A hypothetical optional_ref<T> is a lot closer to solving the optional reference problem than T* is, but it still leaves a few things to be desired. First, as I pointed out with T*, it is spelled differently. This is obvious - its name is optional_ref<T> and not optional<T&>. The consequence of the different name is that you still need workaround<T> to exist - it’s just that instead of choosing between optional<T> and add_pointer_t<T>, it now chooses between optional<T> and optional_ref<remove_reference_t<T>>. Still awkward.
Second, this duplicates a lot of effort fon the part of algorithms. optional<T>’s map and value_or are the same as optional_ref<T>’s map and value_or, but both types need both algorithms.
Maybe you don’t care about how much work the implementer has to do for these types, but you probably do care about how much work you have to do on your end. And that leads into the third problem caused by the distinct spelling: how do you write an algorithm that takes some kind of optional and does something with it? If optional values and optional references were both spelled the same, you could write a non-member map like so:
template <typename T, typename F>
auto map(optional<T>, F) -> optional<invoke_result_t<F&, T&>>
Well, not exactly like that, because you probably don’t want to take optional values by value, but it’s kind of awkward in C++ to handle this particular kind of case (see P2481 for some musings). But if we had optional_ref<T>, you would have to write two of everything yourself:
template <typename T, typename F>
auto map(optional<T>, F) -> workaround<invoke_result_t<F&, T&>>
template <typename T, typename F>
auto map(optional_ref<T>, F) -> workaround<invoke_result_t<F&, T&>>
Note that the return types are the same for both overloads, because of course they are.

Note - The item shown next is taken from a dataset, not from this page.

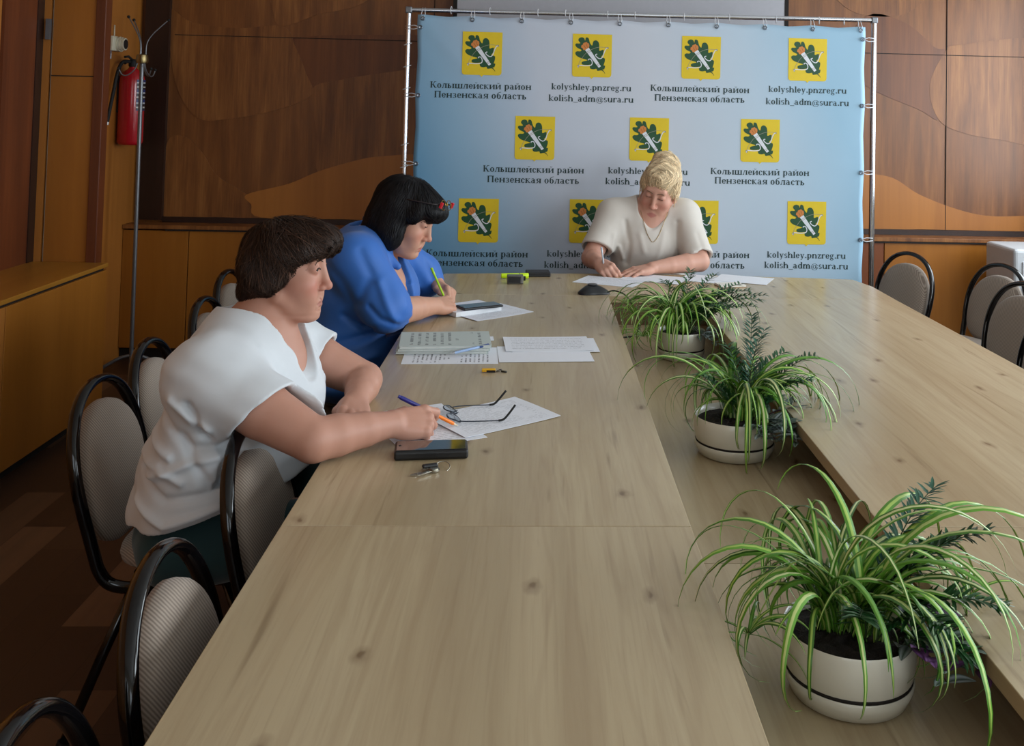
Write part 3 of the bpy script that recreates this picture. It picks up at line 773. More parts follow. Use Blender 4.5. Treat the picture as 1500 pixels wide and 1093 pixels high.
for k in range(4):
    a = R_(90 * k + 200); dx, dy = math.cos(a), math.sin(a)
    h = MB(); h.tube(catmull([(PX, PYY, .09), (PX + dx * .06, PYY + dy * .06, .08), (PX + dx * .15, PYY + dy * .15, .03), (PX + dx * .18, PYY + dy * .18, .012)], 4), .010, 10)
    h.build('leg', M['grey_metal'], cs, smooth=True)

ex, ey = -2.384, 5.90
fe = empty('fire_extinguisher', (ex, ey, 1.25), 'red fire extinguisher hanging on the left wall behind the coat stand', 'fire extinguisher')
M['red'] = plain('red_enamel', srgb(176, 22, 34), .25, coat=.4)
b = MB(); b.lathe([(.0, 0), (.055, .0), (.066, .008), (.07, .02), (.07, .36), (.066, .395), (.05, .425), (.028, .44), (.02, .45), (.02, .46), (0, .46)], (ex, ey, 1.262), 28); b.build('cylinder', M['red'], fe, smooth=True, angle=50)
b = MB()
for z0, z1 in ((.20, .42),):
    n = 12; vs = []
    for k in range(n + 1):
        a = R_(-48 + 62 * k / n)
        for z in (z0, z1 - .04): vs.append((ex + .0712 * math.cos(a), ey + .0712 * math.sin(a), 1.262 + z))
    fs = [(2 * k, 2 * k + 2, 2 * k + 3, 2 * k + 1) for k in range(n)]
    b.add(vs, fs)
t = NT('label_bands'); sp = t.n('ShaderNodeSeparateXYZ'); t.l(t.coord(), sp.inputs[0])
wv = t.math('FRACT', t.math('MULTIPLY', sp.outputs['Z'], 17.0))
t.base(t.ramp(wv, [(.0, srgb(30, 30, 40)), (.28, srgb(190, 190, 194)), (.42, srgb(36, 52, 110)), (.7, srgb(30, 28, 34)), (.86, srgb(200, 196, 190))], 'CONSTANT')); t.set(.4)
b.build('label', t.mat, fe, smooth=True)
b = MB(); b.lathe([(.018, .45), (.024, .46), (.024, .49), (.012, .5), (0, .5)], (ex, ey, 1.262), 16); b.tube([(ex, ey, 1.752), (ex - .015, ey - .03, 1.775), (ex - .02, ey - .07, 1.77)], .007, 8); b.tube([(ex, ey, 1.745), (ex - .015, ey - .03, 1.745), (ex - .02, ey - .065, 1.732)], .006, 8)
b.build('valve_handle', M['foot'], fe, smooth=True, angle=50)
b = MB(); hp = catmull([(ex - .01, ey - .02, 1.745), (ex - .03, ey - .07, 1.74), (ex - .04, ey - .11, 1.68), (ex - .045, ey - .145, 1.56), (ex - .05, ey - .175, 1.45), (ex - .052, ey - .19, 1.395)], 5); b.tube(hp, .010, 10); ho = b.build('hose', M['foot'], fe, smooth=True)
b = MB(); b.tube([(ex - .052, ey - .19, 1.397), (ex - .053, ey - .193, 1.380)], .009, 10); b.build('nozzle', M['white_frame'], ho, smooth=True, angle=50)
b = MB(); b.span((LEFT_X + .001, ey - .025, 1.45), (LEFT_X + .03, ey + .025, 1.66)); b.span((LEFT_X + .03, ey - .02, 1.60), (ex - .06, ey + .02, 1.63)); b.build('wall_bracket', M['foot'], fe)

sx_, sy_, sz_ = -2.33, 5.585, 1.80
si = empty('wall_siren', (LEFT_X, 5.80, 1.83), 'small cream wall siren with a round mouth high on the left corner wall', 'siren')
cream = plain('cream_plastic', srgb(206, 200, 178), .45)
b = MB(); b.span((LEFT_X + .001, 5.73, 1.80), (LEFT_X + .03, 5.87, 1.885)); b.build('base', cream, si, bevel=.006)
b = MB()
for k in range(3):
    b.tube([(LEFT_X + .03 + .014 * k, 5.80, 1.842), (LEFT_X + .042 + .014 * k, 5.80, 1.842)], .043 - .004 * k, 20)
b.build('horn', cream, si, smooth=True, angle=40)
b = MB(); b.tube([(LEFT_X + .070, 5.80, 1.842), (LEFT_X + .073, 5.80, 1.842)], .028, 20); b.build('mouth', M['gap'], si, smooth=True, angle=40)
b = MB(); b.tube([(LEFT_X + .004, 5.80, 1.88), (LEFT_X + .004, 5.80, 1.95)], .004, 8); b.build('cable', cream, si, smooth=True)
sg = MB(); sg.span((LEFT_X + .001, 5.665, 1.755), (LEFT_X + .004, 5.775, 1.80))
t = NT('small_sign_print'); f = t.noise(t.coord((1, 60, 40)), 1, 1)
t.base(t.ramp(f, [(.45, srgb(190, 192, 198)), (.56, srgb(120, 124, 138))])); t.set(.5)
tag(sg.build('wall_sign', t.mat), 'tiny white label strip stuck to the wall under the siren', 'sign')
# ---------------------------------------------------------------- people: smooth blended bodies, one continuous surface each
V3 = lambda *a: np.array(a, float)
def unit(v): v = np.asarray(v, float); return v / np.linalg.norm(v)
class Prim:
    op = '+'; k = .02
    def box(s): return s.lo, s.hi
class E(Prim):
    def __init__(s, c, r, rot=None, k=.02, op='+'):
        s.c = np.asarray(c, float); s.r = np.asarray(r, float); s.R = None if rot is None else np.asarray(rot, float); s.k = k; s.op = op
        h = s.r if s.R is None else np.sqrt(((s.R * s.r) ** 2).sum(1))
        s.lo, s.hi = s.c - h, s.c + h
    def ev(s, P):
        q = P - s.c
        if s.R is not None: q = q @ s.R
        k0 = np.sqrt(((q / s.r) ** 2).sum(1)); k1 = np.sqrt(((q / s.r ** 2) ** 2).sum(1)) + 1e-9
        return np.where(k0 < .25, -(s.r.min()) * (1 - k0), k0 * (k0 - 1) / k1)
class RC(Prim):
    def __init__(s, a, b, ra, rb, k=.02, op='+'):
        s.a = np.asarray(a, float); s.b = np.asarray(b, float); s.ra, s.rb = ra, rb; s.k = k; s.op = op
        s.lo = np.minimum(s.a - ra, s.b - rb); s.hi = np.maximum(s.a + ra, s.b + rb)
    def ev(s, P):
        ab = s.b - s.a; t_ = np.clip(((P - s.a) @ ab) / (ab @ ab + 1e-12), 0, 1)
        return np.sqrt(((P - s.a - t_[:, None] * ab) ** 2).sum(1)) - (s.ra + (s.rb - s.ra) * t_)
class Half(Prim):
    """keeps / cuts the side of a plane, inside a box"""
    def __init__(s, c, n, lo, hi, k=.004, op='-'):
        s.c = np.asarray(c, float); s.n = unit(n); s.lo = np.asarray(lo, float); s.hi = np.asarray(hi, float); s.k = k; s.op = op
    def ev(s, P):
        d = (s.c - P) @ s.n
        q = np.maximum(s.lo - P, P - s.hi).max(1)
        return np.maximum(d, q)
class Grp(Prim):
    def __init__(s, ch, k=.02, op='+', disp=None):
        s.ch = ch; s.k = k; s.op = op; s.disp = disp
        ad = [c for c in ch if c.op == '+']
        s.lo = np.min([c.lo for c in ad], 0); s.hi = np.max([c.hi for c in ad], 0)
    def ev(s, P):
        d = np.full(len(P), 1.0)
        for c in s.ch:
            m = .055 + c.k
            w_ = np.nonzero(((P > c.lo - m) & (P < c.hi + m)).all(1))[0]
            if len(w_) == 0: continue
            e = c.ev(P[w_]); b = d[w_]; k = max(c.k, 1e-5)
            if c.op == '+':
                h = np.maximum(k - np.abs(e - b), 0) / k; d[w_] = np.minimum(e, b) - h * h * k * .25
            else:
                e = -e; h = np.maximum(k - np.abs(e - b), 0) / k; d[w_] = np.maximum(e, b) + h * h * k * .25
        if s.disp is not None:
            w_ = np.nonzero(np.abs(d) < .05)[0]
            if len(w_): d[w_] += s.disp(P[w_])
        return d
def chain(pts, rs, k=.015, op='+'):
    return [RC(pts[i], pts[i + 1], rs[i], rs[i + 1], k, op) for i in range(len(pts) - 1)]
def axis(lo, hi, coarse, fine):
    """grid lines from lo to hi: step `coarse`, refined inside the (a, b, step) spans of `fine`"""
    xs = [lo]
    while xs[-1] < hi:
        st_ = coarse
        for a, b, f in fine:
            if a - .004 <= xs[-1] <= b: st_ = min(st_, f)
        xs.append(xs[-1] + st_)
    while (len(xs) - 1) % 4: xs.append(xs[-1] + coarse)
    return np.array(xs)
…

And what did we gain from all of this duplication everywhere? It’s unclear to me that we gained anything at all. Sure, if you’re not used to the idea that optional<T> might be a reference type, it might seem superficially valuable to put that information in the name of the type itself. But it’s a really bad tradeoff in terms of all the rest of the usage. optional_ref<T> is a much better optional reference than T*, but it’s still a poor substitute.
In conclusion
The ability to have optional<T&> as a type, making optional a total metafunction, means that in algorithms where you want to return an optional value of some computed type U, you can just write optional<U> without having to worry about whether U happens to be a reference type or not. This makes such algorithms easy to write.
Without optional<T&>, we either have to reject reference types in such algorithms (as optional<T>::transform currently does) or workaround them by returning a T*. But T* has different construction semantics from optional<T> (so algorithms constructing such a thing have to have more workarounds) and it has a very different set of provided operations. In particular, all the operations provided by optional<T> but not by T* are useful in the context of having an optional reference, whereas all the operations provided by T* but not by optional<T> are completely wrong and are simply bugs waiting to happen.
T* seems like it basically is optional<T&>. After all, they have many properties in common, and the latter is certainly implemented in terms of the former. But T* makes for a very poor solution to the problem of wanting an optional reference. Even an optional_ref<T> that solves the problem of having all the right functionality and none of the wrong functionality still can’t quite offer everything that optional<T&> could.
optional<T&> is unequivocally the best optional reference.